▸ Given information:
================

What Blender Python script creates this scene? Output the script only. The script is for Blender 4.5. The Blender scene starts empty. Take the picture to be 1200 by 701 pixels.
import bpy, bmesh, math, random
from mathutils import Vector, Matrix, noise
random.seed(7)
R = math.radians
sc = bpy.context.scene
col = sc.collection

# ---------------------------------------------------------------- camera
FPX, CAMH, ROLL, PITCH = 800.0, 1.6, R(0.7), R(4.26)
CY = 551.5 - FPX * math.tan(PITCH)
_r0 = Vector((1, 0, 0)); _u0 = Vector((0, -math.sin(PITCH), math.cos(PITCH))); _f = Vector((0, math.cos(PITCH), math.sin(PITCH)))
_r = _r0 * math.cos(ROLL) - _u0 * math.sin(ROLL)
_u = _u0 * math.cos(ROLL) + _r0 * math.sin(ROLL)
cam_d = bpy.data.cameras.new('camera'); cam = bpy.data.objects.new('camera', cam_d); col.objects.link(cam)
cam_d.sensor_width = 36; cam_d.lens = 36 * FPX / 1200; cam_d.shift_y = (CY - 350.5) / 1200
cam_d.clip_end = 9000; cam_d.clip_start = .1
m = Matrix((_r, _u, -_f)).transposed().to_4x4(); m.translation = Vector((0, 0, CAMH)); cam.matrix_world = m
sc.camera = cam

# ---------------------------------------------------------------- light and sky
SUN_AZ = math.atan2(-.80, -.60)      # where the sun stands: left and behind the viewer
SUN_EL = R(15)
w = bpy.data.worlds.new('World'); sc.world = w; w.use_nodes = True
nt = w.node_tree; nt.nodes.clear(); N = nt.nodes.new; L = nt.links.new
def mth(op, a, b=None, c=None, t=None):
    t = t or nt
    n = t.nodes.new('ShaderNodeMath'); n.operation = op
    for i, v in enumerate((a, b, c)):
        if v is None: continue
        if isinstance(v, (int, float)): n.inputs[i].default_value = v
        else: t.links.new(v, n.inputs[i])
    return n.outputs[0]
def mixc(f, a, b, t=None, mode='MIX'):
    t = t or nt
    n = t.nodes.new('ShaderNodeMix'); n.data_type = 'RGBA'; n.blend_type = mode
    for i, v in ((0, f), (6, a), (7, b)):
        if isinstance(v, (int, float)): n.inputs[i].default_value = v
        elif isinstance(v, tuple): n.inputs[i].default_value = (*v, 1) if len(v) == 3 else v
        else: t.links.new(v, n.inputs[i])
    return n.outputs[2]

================

Write each line above out exactly.

▸ Response to this exercise:
What Blender Python script creates this scene? Output the script only. The script is for Blender 4.5. The Blender scene starts empty. Take the picture to be 1200 by 701 pixels.
import bpy, bmesh, math, random
from mathutils import Vector, Matrix, noise
random.seed(7)
R = math.radians
sc = bpy.context.scene
col = sc.collection

# ---------------------------------------------------------------- camera
FPX, CAMH, ROLL, PITCH = 800.0, 1.6, R(0.7), R(4.26)
CY = 551.5 - FPX * math.tan(PITCH)
_r0 = Vector((1, 0, 0)); _u0 = Vector((0, -math.sin(PITCH), math.cos(PITCH))); _f = Vector((0, math.cos(PITCH), math.sin(PITCH)))
_r = _r0 * math.cos(ROLL) - _u0 * math.sin(ROLL)
_u = _u0 * math.cos(ROLL) + _r0 * math.sin(ROLL)
cam_d = bpy.data.cameras.new('camera'); cam = bpy.data.objects.new('camera', cam_d); col.objects.link(cam)
cam_d.sensor_width = 36; cam_d.lens = 36 * FPX / 1200; cam_d.shift_y = (CY - 350.5) / 1200
cam_d.clip_end = 9000; cam_d.clip_start = .1
m = Matrix((_r, _u, -_f)).transposed().to_4x4(); m.translation = Vector((0, 0, CAMH)); cam.matrix_world = m
sc.camera = cam

# ---------------------------------------------------------------- light and sky
SUN_AZ = math.atan2(-.80, -.60)      # where the sun stands: left and behind the viewer
SUN_EL = R(15)
w = bpy.data.worlds.new('World'); sc.world = w; w.use_nodes = True
nt = w.node_tree; nt.nodes.clear(); N = nt.nodes.new; L = nt.links.new
def mth(op, a, b=None, c=None, t=None):
    t = t or nt
    n = t.nodes.new('ShaderNodeMath'); n.operation = op
    for i, v in enumerate((a, b, c)):
        if v is None: continue
        if isinstance(v, (int, float)): n.inputs[i].default_value = v
        else: t.links.new(v, n.inputs[i])
    return n.outputs[0]
def mixc(f, a, b, t=None, mode='MIX'):
    t = t or nt
    n = t.nodes.new('ShaderNodeMix'); n.data_type = 'RGBA'; n.blend_type = mode
    for i, v in ((0, f), (6, a), (7, b)):
        if isinstance(v, (int, float)): n.inputs[i].default_value = v
        elif isinstance(v, tuple): n.inputs[i].default_value = (*v, 1) if len(v) == 3 else v
        else: t.links.new(v, n.inputs[i])
    return n.outputs[2]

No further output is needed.